I was attacked by a caterpillar today. The Gentleman Friend was attacked before me, and more badly. We were supposed to meet on Playa Negra and to stroll up north towards the houses and scope out the area. I waited for about 15 minutes, watching some boys play football in the wet sand where the sea spread across black sand then, thinking he had a meeting perhaps and was unable to reach me whilst I was in my class, started walking towards the shack. He arrived, running, and it turned out that the hairy black caterpillar not only like to hide from the sun in fabric (such as the t-shirt hanging on the line), but that brushing against them (say when you put on the t-shirt) is immensely painful. He had not one but two brushes with the caterpillar and was clearly in some pain.
We walked north along the beach where though the sand was no long fine black sand, the curve of the bay and the roaring of the waves made it immensely pretty. It became weirdly suburban for a while with large well-kept houses and even a street sign saying Puerto Viejo heights. Eventually, however, the jungle dominated again. We were looking for a house that was on the market here, to get a sense of what it might be like. As we crossed a bridge, a young woman called out to ask if we needed help. She was thin, fragile, blond and very much of the type that flourish in Puerto Viejo, a hippy of sorts, and very friendly and helpful. She had lived here for a year now, she said, and loved it and could only recommend it. You do have to be careful, she said, and pointed towards a red open sore on her cheek: “Leishmaniasis,” she said. Then she pointed to a large plaster, about four centimetres square, on her foot. ‘A different insect,’ she said. She continued to describe how wonderful it was. The wildlife was wonderful, she said; you could see eyes in the dark all around you at night, and when it rained you had to be careful of your dog because the rivers have caimans in them. Not this river, she assured us. When it rains the wildlife is incredible. The river floods and you can’t tell the difference between its brown water and the mud on the land, because there is too much water for the soil to absorb, so you have tortoises everywhere. Also you can’t leave the house for more than 2 days because ‘you know, these Ticos,’ she said in an undertone. But it was wonderful and the people were wonderful and the lifestyle was wonderful and she made her own toothpaste.

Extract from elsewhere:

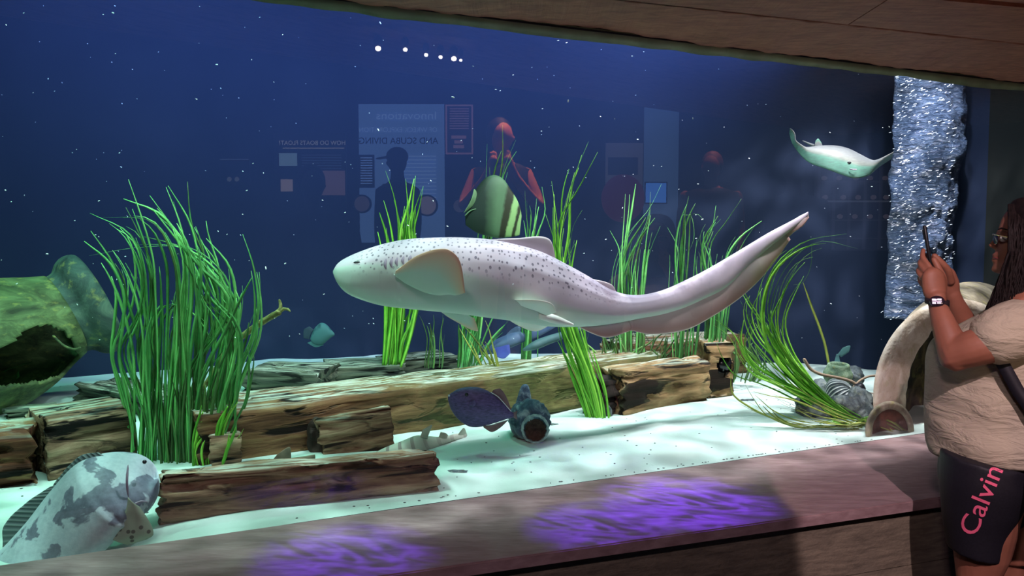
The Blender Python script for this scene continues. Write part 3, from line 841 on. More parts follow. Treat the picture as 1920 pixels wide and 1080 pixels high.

This left me rather double-minded about Puerto Viejo – not so much the mud and the insects and the caimans, as she seemed very pleasant but also the sort of Western hippy who is happy to live in squalor, but the natural toothpaste (and the very large number of houses with signs saying ‘namaste’, offering yoga classes and using a weird Devanagri style script for house names) made me blench. I loathed Ubud and this does feel like a proto-Ubud, complete with a wealthy expat community in a weird symbiotic relationship with the far poorer locals.
The GF stayed to swim on the beach and I walked back and decided to shake out the other clothes hanging outside to rid them of caterpillars. As I did so, I brushed against what felt like hard bristles, looked down and realised that there was a caterpillar on my t-shirt. I now knew not to flick it off with my fingers, so found a stick to brush it away, and then inspected my dark clothing in the dark in case there were more black creatures there. My wrist was very painful for a while, and there is still an itchy and occasionally stinging welt there.
Today was not a good advertisement for the beach bum life. Undoubtedly, a corrective was needed after the weekend.